Характерно, что такое отношение к революции не только было свойственно старшему поколению интеллигенции, но и через нее передалось эмигрантской молодежи, возмужавшей и начавшей играть заметную роль в жизни русского рассеяния перед началом второй мировой войны. Взрыв патриотических чувств в среде русской эмиграции с началом войны и в особенности после нападения фашистской Германии на СССР не случаен - он вырос на революционном нравственном наследии, оставленном старшим поколением интеллигенции. Идеи "возвращенчества", охватившие молодую эмиграцию накануне и сразу после второй мировой войны, взошли на нравственных устоях отцов. Мысль Н. Бердяева о том, что "пореволюционная молодежь, в противоположность старой эмиграции, признала революцию и пыталась утверждать не дореволюционное, а пореволюционное" 14, оказалась весьма плодотворной для идейной жизни эмиграции. Насаждаемые длительное время в нашей популярной литературе представления о врожденной контрреволюционности эмиграции не имеют достаточных оснований.
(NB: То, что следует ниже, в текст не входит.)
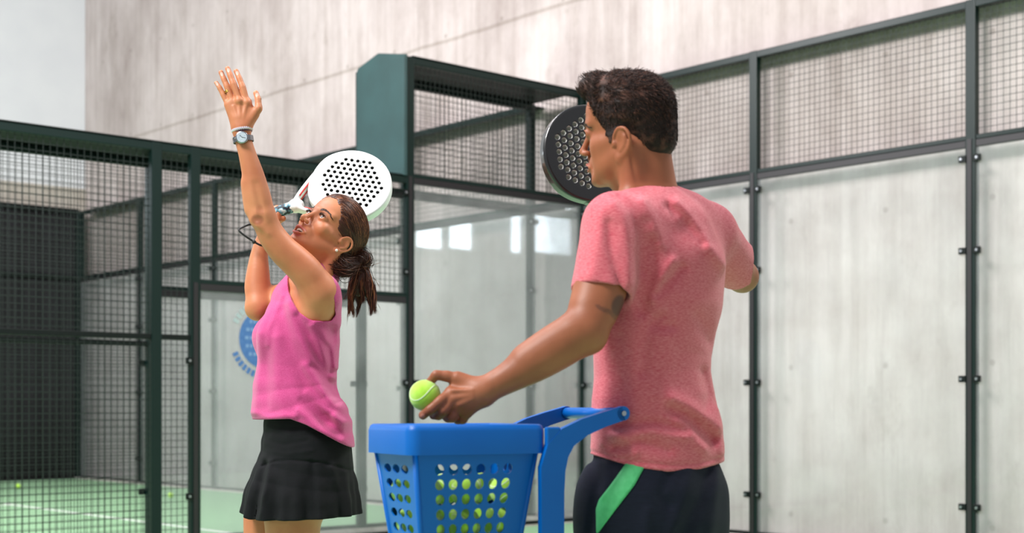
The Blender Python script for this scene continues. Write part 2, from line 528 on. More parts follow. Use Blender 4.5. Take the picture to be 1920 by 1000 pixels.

Даже такие деятели, как М. В. Родзянко, которого едва ли можно причислить к левой интеллигенции (в своих мемуарах он сам причисляет себя к монархистам; портрет императора Николая II до самой смерти бывшего председателя Государственной думы стоял на его столе), понимали, что революция была неизбежна и возврат к прошлому немыслим. События, последовавшие после революции, он оценивал исключительно с позиций русского патриота, с точки зрения здравого историзма. В этом отношении показательны заключительные страницы его воспоминаний "Крушение империи", которые он закончил в 1924 году. Отвергая всякую возможность изменения судьбы отечества с помощью иностранной силы, М. В. Родзянко уповал прежде всего на патриотическое единение русских людей. Звал он к единению и эмиграцию.